Data provided start

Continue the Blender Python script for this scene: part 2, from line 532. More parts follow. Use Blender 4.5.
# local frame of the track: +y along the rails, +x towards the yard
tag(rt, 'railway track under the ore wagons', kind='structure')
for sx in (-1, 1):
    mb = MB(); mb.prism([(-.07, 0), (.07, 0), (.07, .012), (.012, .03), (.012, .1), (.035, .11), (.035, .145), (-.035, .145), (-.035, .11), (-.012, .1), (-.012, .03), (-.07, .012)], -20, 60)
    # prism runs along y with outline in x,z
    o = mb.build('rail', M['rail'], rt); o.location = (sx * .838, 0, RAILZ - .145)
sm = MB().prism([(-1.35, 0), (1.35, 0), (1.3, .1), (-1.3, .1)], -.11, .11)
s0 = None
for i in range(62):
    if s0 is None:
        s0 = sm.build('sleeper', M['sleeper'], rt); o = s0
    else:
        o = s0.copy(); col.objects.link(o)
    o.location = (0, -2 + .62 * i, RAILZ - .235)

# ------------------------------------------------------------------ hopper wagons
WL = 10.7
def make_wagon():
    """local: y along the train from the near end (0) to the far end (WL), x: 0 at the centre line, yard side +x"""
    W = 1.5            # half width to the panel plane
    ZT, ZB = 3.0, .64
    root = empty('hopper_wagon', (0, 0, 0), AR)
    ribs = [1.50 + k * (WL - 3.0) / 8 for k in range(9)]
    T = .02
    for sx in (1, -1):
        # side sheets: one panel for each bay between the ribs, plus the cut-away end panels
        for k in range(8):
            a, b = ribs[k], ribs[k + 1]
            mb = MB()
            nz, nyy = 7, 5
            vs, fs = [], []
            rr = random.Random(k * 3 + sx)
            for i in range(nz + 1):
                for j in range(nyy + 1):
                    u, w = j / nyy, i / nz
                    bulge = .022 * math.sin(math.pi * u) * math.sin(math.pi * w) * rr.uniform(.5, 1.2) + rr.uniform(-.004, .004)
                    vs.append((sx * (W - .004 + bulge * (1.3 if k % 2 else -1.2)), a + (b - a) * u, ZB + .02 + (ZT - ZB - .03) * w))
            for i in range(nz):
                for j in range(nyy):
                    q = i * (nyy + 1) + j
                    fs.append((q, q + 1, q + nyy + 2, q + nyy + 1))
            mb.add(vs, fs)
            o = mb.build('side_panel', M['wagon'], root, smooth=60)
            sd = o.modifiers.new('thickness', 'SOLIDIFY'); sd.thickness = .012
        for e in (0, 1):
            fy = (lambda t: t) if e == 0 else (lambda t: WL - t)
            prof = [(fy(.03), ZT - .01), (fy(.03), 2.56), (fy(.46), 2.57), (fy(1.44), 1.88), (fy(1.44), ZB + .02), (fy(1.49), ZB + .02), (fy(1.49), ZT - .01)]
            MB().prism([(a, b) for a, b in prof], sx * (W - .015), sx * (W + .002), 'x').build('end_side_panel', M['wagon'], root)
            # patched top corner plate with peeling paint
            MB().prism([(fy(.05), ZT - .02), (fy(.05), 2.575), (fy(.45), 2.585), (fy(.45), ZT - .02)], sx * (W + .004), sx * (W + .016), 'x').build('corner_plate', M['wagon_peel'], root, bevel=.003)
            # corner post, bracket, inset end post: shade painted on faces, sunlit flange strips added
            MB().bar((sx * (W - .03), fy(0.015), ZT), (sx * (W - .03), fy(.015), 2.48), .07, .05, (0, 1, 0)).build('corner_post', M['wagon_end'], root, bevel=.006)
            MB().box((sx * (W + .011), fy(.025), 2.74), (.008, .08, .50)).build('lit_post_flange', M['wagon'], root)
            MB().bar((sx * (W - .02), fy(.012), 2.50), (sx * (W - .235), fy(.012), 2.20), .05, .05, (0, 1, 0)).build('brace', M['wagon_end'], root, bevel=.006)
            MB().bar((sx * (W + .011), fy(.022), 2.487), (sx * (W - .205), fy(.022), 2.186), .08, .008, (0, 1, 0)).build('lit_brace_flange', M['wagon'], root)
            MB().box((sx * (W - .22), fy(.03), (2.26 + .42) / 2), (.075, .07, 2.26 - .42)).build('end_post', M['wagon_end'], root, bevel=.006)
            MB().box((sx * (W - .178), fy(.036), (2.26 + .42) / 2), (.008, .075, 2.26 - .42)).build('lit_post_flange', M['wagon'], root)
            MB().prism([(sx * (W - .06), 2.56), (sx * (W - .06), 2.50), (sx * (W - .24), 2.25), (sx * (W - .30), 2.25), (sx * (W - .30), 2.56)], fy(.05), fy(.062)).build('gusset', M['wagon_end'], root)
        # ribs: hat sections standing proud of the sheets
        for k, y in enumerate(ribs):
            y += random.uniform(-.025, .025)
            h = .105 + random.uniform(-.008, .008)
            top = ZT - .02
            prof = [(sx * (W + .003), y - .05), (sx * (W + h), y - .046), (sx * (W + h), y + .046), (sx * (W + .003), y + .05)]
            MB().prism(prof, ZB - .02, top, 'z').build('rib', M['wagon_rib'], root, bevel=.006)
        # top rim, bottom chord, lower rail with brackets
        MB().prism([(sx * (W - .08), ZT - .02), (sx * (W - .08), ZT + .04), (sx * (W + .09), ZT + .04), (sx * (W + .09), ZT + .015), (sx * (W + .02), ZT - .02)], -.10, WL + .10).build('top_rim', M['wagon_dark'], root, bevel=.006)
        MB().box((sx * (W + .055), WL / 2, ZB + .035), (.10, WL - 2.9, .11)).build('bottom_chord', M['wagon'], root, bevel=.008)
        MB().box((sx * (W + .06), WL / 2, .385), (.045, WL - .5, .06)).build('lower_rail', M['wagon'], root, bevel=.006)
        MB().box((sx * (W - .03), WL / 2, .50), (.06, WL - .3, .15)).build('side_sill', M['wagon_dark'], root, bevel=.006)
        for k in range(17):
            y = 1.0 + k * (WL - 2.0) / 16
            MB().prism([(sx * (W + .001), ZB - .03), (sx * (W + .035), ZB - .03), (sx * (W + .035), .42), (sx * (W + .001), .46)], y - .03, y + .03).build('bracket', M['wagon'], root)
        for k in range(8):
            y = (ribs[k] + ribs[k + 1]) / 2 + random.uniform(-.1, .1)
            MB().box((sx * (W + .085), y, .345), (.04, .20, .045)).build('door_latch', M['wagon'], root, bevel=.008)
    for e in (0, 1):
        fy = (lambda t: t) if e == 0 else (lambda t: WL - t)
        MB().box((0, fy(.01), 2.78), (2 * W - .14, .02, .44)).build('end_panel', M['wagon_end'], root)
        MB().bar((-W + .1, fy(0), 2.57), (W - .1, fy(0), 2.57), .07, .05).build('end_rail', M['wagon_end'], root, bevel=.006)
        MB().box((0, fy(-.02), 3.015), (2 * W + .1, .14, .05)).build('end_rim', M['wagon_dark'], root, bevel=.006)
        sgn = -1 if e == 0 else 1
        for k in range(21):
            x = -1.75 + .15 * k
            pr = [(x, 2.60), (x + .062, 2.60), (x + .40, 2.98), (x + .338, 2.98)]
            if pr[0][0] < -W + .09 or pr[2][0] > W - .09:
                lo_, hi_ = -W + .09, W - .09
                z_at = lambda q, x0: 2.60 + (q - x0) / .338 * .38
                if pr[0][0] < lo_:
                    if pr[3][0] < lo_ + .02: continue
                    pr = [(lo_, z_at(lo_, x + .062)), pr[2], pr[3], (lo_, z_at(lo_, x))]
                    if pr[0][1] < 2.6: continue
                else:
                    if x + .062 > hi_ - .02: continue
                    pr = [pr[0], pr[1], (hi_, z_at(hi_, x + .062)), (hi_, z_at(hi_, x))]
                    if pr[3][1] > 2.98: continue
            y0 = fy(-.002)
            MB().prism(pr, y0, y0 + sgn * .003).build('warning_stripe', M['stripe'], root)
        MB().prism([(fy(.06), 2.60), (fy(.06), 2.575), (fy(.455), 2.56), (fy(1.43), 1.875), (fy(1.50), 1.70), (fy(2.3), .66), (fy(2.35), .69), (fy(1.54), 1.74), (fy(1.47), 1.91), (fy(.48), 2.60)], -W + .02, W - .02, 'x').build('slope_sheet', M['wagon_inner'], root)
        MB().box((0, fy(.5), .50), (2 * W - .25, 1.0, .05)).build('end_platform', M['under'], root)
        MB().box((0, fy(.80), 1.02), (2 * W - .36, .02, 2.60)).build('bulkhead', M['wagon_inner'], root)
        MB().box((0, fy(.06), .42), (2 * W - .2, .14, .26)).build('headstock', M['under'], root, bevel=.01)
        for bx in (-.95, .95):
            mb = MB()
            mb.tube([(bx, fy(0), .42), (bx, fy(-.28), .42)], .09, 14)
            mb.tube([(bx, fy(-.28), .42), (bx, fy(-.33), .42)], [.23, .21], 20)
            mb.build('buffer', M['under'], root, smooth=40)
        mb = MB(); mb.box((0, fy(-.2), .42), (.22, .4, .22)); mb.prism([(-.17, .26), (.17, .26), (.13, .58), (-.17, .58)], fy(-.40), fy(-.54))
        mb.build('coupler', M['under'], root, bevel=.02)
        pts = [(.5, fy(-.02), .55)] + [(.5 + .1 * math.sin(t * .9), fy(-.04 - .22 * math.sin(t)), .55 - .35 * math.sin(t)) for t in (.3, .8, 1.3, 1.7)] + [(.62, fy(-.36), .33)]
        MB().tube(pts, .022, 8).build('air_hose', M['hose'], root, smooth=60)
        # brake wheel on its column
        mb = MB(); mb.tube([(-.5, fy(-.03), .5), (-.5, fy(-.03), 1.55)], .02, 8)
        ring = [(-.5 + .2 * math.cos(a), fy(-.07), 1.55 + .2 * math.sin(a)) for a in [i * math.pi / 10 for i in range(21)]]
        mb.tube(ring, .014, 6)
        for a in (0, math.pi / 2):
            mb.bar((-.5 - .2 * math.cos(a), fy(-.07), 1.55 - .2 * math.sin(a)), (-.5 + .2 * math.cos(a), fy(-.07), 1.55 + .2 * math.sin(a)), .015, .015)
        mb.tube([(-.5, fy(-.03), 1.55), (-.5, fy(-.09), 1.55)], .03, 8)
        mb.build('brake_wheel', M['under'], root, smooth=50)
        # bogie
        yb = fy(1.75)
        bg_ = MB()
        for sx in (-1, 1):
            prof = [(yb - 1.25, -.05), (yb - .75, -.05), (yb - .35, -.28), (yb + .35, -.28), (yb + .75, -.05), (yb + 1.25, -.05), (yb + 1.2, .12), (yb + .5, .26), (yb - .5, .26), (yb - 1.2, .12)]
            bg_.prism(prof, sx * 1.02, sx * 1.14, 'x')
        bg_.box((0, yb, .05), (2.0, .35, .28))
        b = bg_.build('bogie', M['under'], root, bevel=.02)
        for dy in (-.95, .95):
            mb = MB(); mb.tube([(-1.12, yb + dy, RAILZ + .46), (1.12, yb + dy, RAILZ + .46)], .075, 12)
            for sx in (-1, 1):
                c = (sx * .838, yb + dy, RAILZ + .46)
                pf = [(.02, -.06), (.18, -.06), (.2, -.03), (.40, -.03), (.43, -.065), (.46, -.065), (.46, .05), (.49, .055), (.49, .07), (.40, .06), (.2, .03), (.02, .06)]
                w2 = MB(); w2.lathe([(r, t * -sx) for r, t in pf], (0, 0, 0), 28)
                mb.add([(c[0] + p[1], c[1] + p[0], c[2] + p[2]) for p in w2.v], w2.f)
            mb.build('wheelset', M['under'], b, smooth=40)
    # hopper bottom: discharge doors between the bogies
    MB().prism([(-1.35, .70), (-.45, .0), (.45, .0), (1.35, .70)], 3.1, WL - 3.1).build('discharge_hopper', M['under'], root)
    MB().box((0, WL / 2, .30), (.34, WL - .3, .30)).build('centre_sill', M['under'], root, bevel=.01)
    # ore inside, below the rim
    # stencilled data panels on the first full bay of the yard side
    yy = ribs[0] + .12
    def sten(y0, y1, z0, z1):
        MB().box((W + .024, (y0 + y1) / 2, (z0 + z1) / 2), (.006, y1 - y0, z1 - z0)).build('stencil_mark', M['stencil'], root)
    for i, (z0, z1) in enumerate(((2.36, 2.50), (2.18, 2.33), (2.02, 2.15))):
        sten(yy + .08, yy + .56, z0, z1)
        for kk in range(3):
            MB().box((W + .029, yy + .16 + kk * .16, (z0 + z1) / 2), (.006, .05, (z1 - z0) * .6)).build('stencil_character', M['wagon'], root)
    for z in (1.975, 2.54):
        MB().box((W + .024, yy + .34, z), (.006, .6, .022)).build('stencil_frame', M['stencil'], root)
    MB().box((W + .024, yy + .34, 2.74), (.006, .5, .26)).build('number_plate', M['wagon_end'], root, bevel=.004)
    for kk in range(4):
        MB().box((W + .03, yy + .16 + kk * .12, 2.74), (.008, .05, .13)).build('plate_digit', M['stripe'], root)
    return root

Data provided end

Count every line of the material above that holds the string "from", then state only the total.

* _Answer to this task_
2